Repeat the data verbatim.

#### DATA SECTION ####

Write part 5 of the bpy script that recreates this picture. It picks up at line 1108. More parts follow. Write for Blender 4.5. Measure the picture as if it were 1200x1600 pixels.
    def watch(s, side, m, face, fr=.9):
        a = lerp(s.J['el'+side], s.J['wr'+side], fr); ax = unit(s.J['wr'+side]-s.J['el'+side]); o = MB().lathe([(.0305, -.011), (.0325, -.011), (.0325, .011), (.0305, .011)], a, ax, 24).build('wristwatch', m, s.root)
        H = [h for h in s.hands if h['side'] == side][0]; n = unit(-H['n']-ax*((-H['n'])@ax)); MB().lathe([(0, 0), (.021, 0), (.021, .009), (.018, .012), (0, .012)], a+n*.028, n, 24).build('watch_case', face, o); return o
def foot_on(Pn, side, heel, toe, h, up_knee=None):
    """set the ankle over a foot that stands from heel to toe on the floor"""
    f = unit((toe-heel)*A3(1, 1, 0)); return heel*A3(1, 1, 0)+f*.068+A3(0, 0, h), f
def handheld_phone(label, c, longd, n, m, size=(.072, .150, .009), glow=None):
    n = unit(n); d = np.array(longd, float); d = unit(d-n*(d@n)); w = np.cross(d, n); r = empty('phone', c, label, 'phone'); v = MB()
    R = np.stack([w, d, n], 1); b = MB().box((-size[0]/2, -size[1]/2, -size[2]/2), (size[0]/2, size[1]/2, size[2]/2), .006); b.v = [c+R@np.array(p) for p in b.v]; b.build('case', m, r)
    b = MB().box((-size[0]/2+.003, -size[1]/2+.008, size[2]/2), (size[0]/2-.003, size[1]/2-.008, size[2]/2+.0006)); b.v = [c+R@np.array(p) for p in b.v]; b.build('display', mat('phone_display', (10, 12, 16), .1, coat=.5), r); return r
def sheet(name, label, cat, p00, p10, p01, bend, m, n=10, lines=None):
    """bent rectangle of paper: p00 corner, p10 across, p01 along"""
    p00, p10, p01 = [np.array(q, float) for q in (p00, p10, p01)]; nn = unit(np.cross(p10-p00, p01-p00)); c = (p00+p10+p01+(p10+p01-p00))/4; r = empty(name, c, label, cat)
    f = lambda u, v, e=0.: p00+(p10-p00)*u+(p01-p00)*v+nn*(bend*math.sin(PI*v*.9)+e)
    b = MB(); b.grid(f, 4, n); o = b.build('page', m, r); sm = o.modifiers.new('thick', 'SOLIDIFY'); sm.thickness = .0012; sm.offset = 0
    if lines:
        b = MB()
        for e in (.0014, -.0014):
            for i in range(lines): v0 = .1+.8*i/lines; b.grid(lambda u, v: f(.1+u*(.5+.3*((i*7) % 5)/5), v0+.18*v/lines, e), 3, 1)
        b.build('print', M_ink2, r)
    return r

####

### COMPLETE RESPONSE
Write part 5 of the bpy script that recreates this picture. It picks up at line 1108. More parts follow. Write for Blender 4.5. Measure the picture as if it were 1200x1600 pixels.
    def watch(s, side, m, face, fr=.9):
        a = lerp(s.J['el'+side], s.J['wr'+side], fr); ax = unit(s.J['wr'+side]-s.J['el'+side]); o = MB().lathe([(.0305, -.011), (.0325, -.011), (.0325, .011), (.0305, .011)], a, ax, 24).build('wristwatch', m, s.root)
        H = [h for h in s.hands if h['side'] == side][0]; n = unit(-H['n']-ax*((-H['n'])@ax)); MB().lathe([(0, 0), (.021, 0), (.021, .009), (.018, .012), (0, .012)], a+n*.028, n, 24).build('watch_case', face, o); return o
def foot_on(Pn, side, heel, toe, h, up_knee=None):
    """set the ankle over a foot that stands from heel to toe on the floor"""
    f = unit((toe-heel)*A3(1, 1, 0)); return heel*A3(1, 1, 0)+f*.068+A3(0, 0, h), f
def handheld_phone(label, c, longd, n, m, size=(.072, .150, .009), glow=None):
    n = unit(n); d = np.array(longd, float); d = unit(d-n*(d@n)); w = np.cross(d, n); r = empty('phone', c, label, 'phone'); v = MB()
    R = np.stack([w, d, n], 1); b = MB().box((-size[0]/2, -size[1]/2, -size[2]/2), (size[0]/2, size[1]/2, size[2]/2), .006); b.v = [c+R@np.array(p) for p in b.v]; b.build('case', m, r)
    b = MB().box((-size[0]/2+.003, -size[1]/2+.008, size[2]/2), (size[0]/2-.003, size[1]/2-.008, size[2]/2+.0006)); b.v = [c+R@np.array(p) for p in b.v]; b.build('display', mat('phone_display', (10, 12, 16), .1, coat=.5), r); return r
def sheet(name, label, cat, p00, p10, p01, bend, m, n=10, lines=None):
    """bent rectangle of paper: p00 corner, p10 across, p01 along"""
    p00, p10, p01 = [np.array(q, float) for q in (p00, p10, p01)]; nn = unit(np.cross(p10-p00, p01-p00)); c = (p00+p10+p01+(p10+p01-p00))/4; r = empty(name, c, label, cat)
    f = lambda u, v, e=0.: p00+(p10-p00)*u+(p01-p00)*v+nn*(bend*math.sin(PI*v*.9)+e)
    b = MB(); b.grid(f, 4, n); o = b.build('page', m, r); sm = o.modifiers.new('thick', 'SOLIDIFY'); sm.thickness = .0012; sm.offset = 0
    if lines:
        b = MB()
        for e in (.0014, -.0014):
            for i in range(lines): v0 = .1+.8*i/lines; b.grid(lambda u, v: f(.1+u*(.5+.3*((i*7) % 5)/5), v0+.18*v/lines, e), 3, 1)
        b.build('print', M_ink2, r)
    return r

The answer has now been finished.